:: SOURCE MATERIAL ::
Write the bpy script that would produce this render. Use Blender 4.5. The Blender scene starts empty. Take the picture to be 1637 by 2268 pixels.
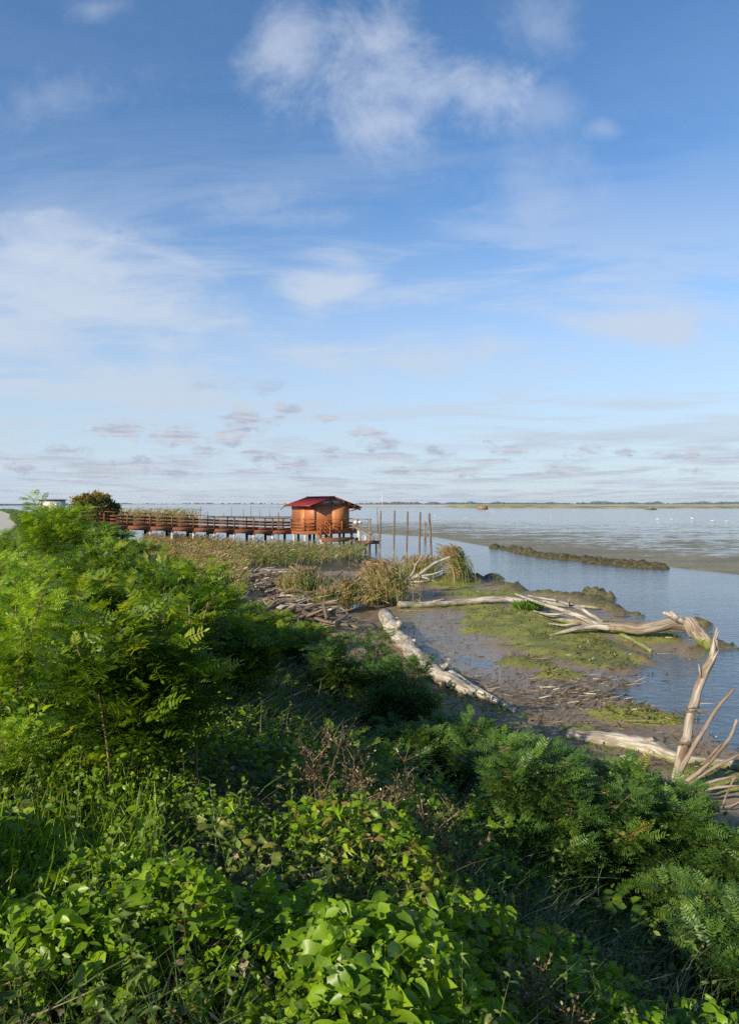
import bpy, math, random
import numpy as np
from mathutils import Vector, Matrix

rng = np.random.default_rng(7)
random.seed(7)
PI = math.pi
R = math.radians
S = bpy.context.scene
COL = S.collection

# ------------------------------------------------------------------ camera
F, CX, HOR, CZ = 1575.0, 818.5, 1115.5, 4.0      # focal length in units of a 1637 x 2268 frame; horizon row; eye height
cam_d = bpy.data.cameras.new("camera")
cam = bpy.data.objects.new("camera", cam_d)
COL.objects.link(cam)
cam.location = (0, 0, CZ)
cam.rotation_euler = (PI / 2, 0, 0)
cam_d.sensor_fit = 'VERTICAL'
cam_d.sensor_height = 36.0
cam_d.lens = 36.0 * F / 2268.0
cam_d.shift_y = -(1134.0 - HOR) / 2268.0
cam_d.clip_start = 0.05
cam_d.clip_end = 30000
S.camera = cam

# ------------------------------------------------------------------ light
SUN_EL, SUN_AZ = R(25), R(225)                     # sun behind the left shoulder
S.view_settings.view_transform = 'Standard'
S.view_settings.look = 'None'
S.view_settings.gamma = 1
S.cycles.use_denoising = False          # keeps the fine leaves crisp
S.view_settings.exposure = 0.62
sund = bpy.data.lights.new("sun", 'SUN')
sund.energy = 5.0
sund.angle = R(0.5)
sund.color = (1.0, 0.88, 0.68)
sun = bpy.data.objects.new("sun", sund)
COL.objects.link(sun)
sdir = Vector((math.sin(SUN_AZ) * math.cos(SUN_EL), math.cos(SUN_AZ) * math.cos(SUN_EL), math.sin(SUN_EL)))
sun.rotation_euler = sdir.to_track_quat('Z', 'Y').to_euler()
sun.location = (-30, -30, 30)


class NT:
    """small helper that writes shader nodes"""
    def __init__(self, tree):
        self.t = tree
        self.l = tree.links

    def node(self, kind, **kw):
        n = self.t.nodes.new(kind)
        for k, v in kw.items():
            setattr(n, k, v)
        return n

    def put(self, sock, v):
        if v is None:
            return
        if isinstance(v, bpy.types.NodeSocket):
            self.l.new(v, sock)
        else:
            if sock.type == 'RGBA' and not isinstance(v, (int, float)) and len(v) == 3:
                v = (*v, 1)
            sock.default_value = v

    def m(self, op, a, b=None, c=None, clamp=False):
        n = self.node('ShaderNodeMath', operation=op, use_clamp=clamp)
        for i, v in enumerate((a, b, c)):
            self.put(n.inputs[i], v)
        return n.outputs[0]

    def mix(self, f, a, b, blend='MIX'):
        n = self.node('ShaderNodeMix', data_type='RGBA', blend_type=blend)
        self.put(n.inputs['Factor'], f)
        self.put(n.inputs[6], a)
        self.put(n.inputs[7], b)
        return n.outputs[2]

    def noise(self, vec, scale, detail=4, rough=0.55, dist=0.0, lac=2.0):
        n = self.node('ShaderNodeTexNoise')
        self.put(n.inputs['Vector'], vec)
        n.inputs['Scale'].default_value = scale
        n.inputs['Detail'].default_value = detail
        n.inputs['Roughness'].default_value = rough
        n.inputs['Distortion'].default_value = dist
        n.inputs['Lacunarity'].default_value = lac
        return n.outputs['Fac']

    def ss(self, v, a, b, to0=0.0, to1=1.0):
        n = self.node('ShaderNodeMapRange', interpolation_type='SMOOTHSTEP')
        self.put(n.inputs[0], v)
        n.inputs[1].default_value = a
        n.inputs[2].default_value = b
        n.inputs[3].default_value = to0
        n.inputs[4].default_value = to1
        return n.outputs[0]

    def comb(self, x, y, z):
        n = self.node('ShaderNodeCombineXYZ')
        for i, v in enumerate((x, y, z)):
            self.put(n.inputs[i], v)
        return n.outputs[0]

    def sep(self, v):
        n = self.node('ShaderNodeSeparateXYZ')
        self.put(n.inputs[0], v)
        return n.outputs

    def vmul(self, v, s):
        n = self.node('ShaderNodeVectorMath', operation='MULTIPLY')
        self.put(n.inputs[0], v)
        n.inputs[1].default_value = s
        return n.outputs[0]

    def attr(self, name, out='Fac'):
        n = self.node('ShaderNodeAttribute', attribute_name=name)
        return n.outputs[out]

    def ramp(self, f, stops):
        n = self.node('ShaderNodeValToRGB')
        cr = n.color_ramp
        while len(cr.elements) < len(stops):
            cr.elements.new(0.5)
        for e, (p, c) in zip(cr.elements, stops):
            e.position = p
            e.color = (*c, 1)
        self.put(n.inputs[0], f)
        return n.outputs[0]

    def bump(self, h, strength=0.5, dist=0.02, normal=None):
        n = self.node('ShaderNodeBump')
        n.inputs['Strength'].default_value = strength
        n.inputs['Distance'].default_value = dist
        self.put(n.inputs['Height'], h)
        if normal is not None:
            self.put(n.inputs['Normal'], normal)
        return n.outputs[0]


# ------------------------------------------------------------------ sky
world = bpy.data.worlds.new("World")
S.world = world
world.use_nodes = True
nt = world.node_tree
nt.nodes.clear()
w = NT(nt)
sky = w.node('ShaderNodeTexSky', sky_type='NISHITA')
sky.sun_disc = False
sky.sun_elevation = SUN_EL
sky.sun_rotation = SUN_AZ
sky.altitude = 0
sky.air_density = 1.0
sky.dust_density = 0.15
sky.ozone_density = 4.0
tc = w.node('ShaderNodeTexCoord')
d = tc.outputs['Generated']
dx, dy, dz = w.sep(d)
# points on flat cloud layers
zz = w.m('ADD', w.m('MAXIMUM', dz, 0.0), 0.035)
cxx = w.m('DIVIDE', dx, zz)
cyy = w.m('DIVIDE', dy, zz)
# bearings of the single clouds, as slopes of the view direction to the north
dyp = w.m('MAXIMUM', dy, 0.02)
bu = w.m('DIVIDE', dx, dyp)
bv = w.m('DIVIDE', dz, dyp)
north = w.ss(dy, 0.05, 0.3)
bn = w.noise(w.comb(bu, bv, 0.0), 6.0, 8, 0.66, 0.5)
bn2 = w.noise(w.comb(bu, bv, 3.7), 20.0, 8, 0.70, 0.35)


def blob(u0, v0, ru, rv, tilt=0.0):
    du = w.m('SUBTRACT', bu, u0)
    dv = w.m('SUBTRACT', bv, v0)
    if tilt:
        dv = w.m('SUBTRACT', dv, w.m('MULTIPLY', du, tilt))
    a = w.m('POWER', w.m('DIVIDE', du, ru), 2.0)
    b = w.m('POWER', w.m('DIVIDE', dv, rv), 2.0)
    return w.m('SUBTRACT', 1.0, w.m('SQRT', w.m('ADD', a, b)))


def bmax(lst):
    r = lst[0]
    for q in lst[1:]:
        r = w.m('MAXIMUM', r, q)
    return r


def px(x, y, rx, ry, t=0.0):
    return blob((x - CX) / F, (HOR - y) / F, rx / F, ry / F, t)


big = bmax([px(900, 190, 330, 150, -0.05), px(650, 130, 150, 140), px(840, 70, 150, 110), px(850, 265, 170, 110), px(1040, 190, 180, 110)])
wisp = bmax([px(1210, 240, 110, 80), px(1200, 50, 120, 110), px(1330, 285, 60, 30), px(90, 220, 230, 80, 0.1), px(560, 445, 170, 50, 0.15), px(700, 480, 160, 40), px(210, 20, 90, 40), px(1180, 420, 200, 120)])
nz = w.m('ADD', w.m('MULTIPLY', w.m('SUBTRACT', bn, 0.5), 2.6), w.m('MULTIPLY', w.m('SUBTRACT', bn2, 0.5), 0.9))
bigd = w.m('MULTIPLY', w.ss(w.m('ADD', big, nz), -0.08, 1.3), 0.70)
bigd = w.m('MAXIMUM', bigd, w.m('MULTIPLY', w.ss(w.m('ADD', wisp, nz), -0.1, 1.25), 0.30))
soft = bmax([px(170, 650, 420, 160, -0.15), px(0, 720, 420, 130), px(720, 650, 150, 90, 0.2), px(1400, 720, 260, 60, -0.2), px(900, 800, 420, 60), px(300, 850, 420, 80)])
bn3 = w.noise(w.vmul(w.comb(bu, bv, 1.3), (1.0, 2.6, 1.0)), 6.0, 7, 0.6, 0.6)
softd = w.m('MULTIPLY', w.ss(w.m('ADD', soft, w.m('MULTIPLY', w.m('SUBTRACT', bn3, 0.5), 3.0)), -0.15, 1.1), 0.85)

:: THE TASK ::
Copy nothing but the lines from the first one in the listing through the line with "COL = S.collection", and omit the pictures.

:: OUTPUT ::
Write the bpy script that would produce this render. Use Blender 4.5. The Blender scene starts empty. Take the picture to be 1637 by 2268 pixels.
import bpy, math, random
import numpy as np
from mathutils import Vector, Matrix

rng = np.random.default_rng(7)
random.seed(7)
PI = math.pi
R = math.radians
S = bpy.context.scene
COL = S.collection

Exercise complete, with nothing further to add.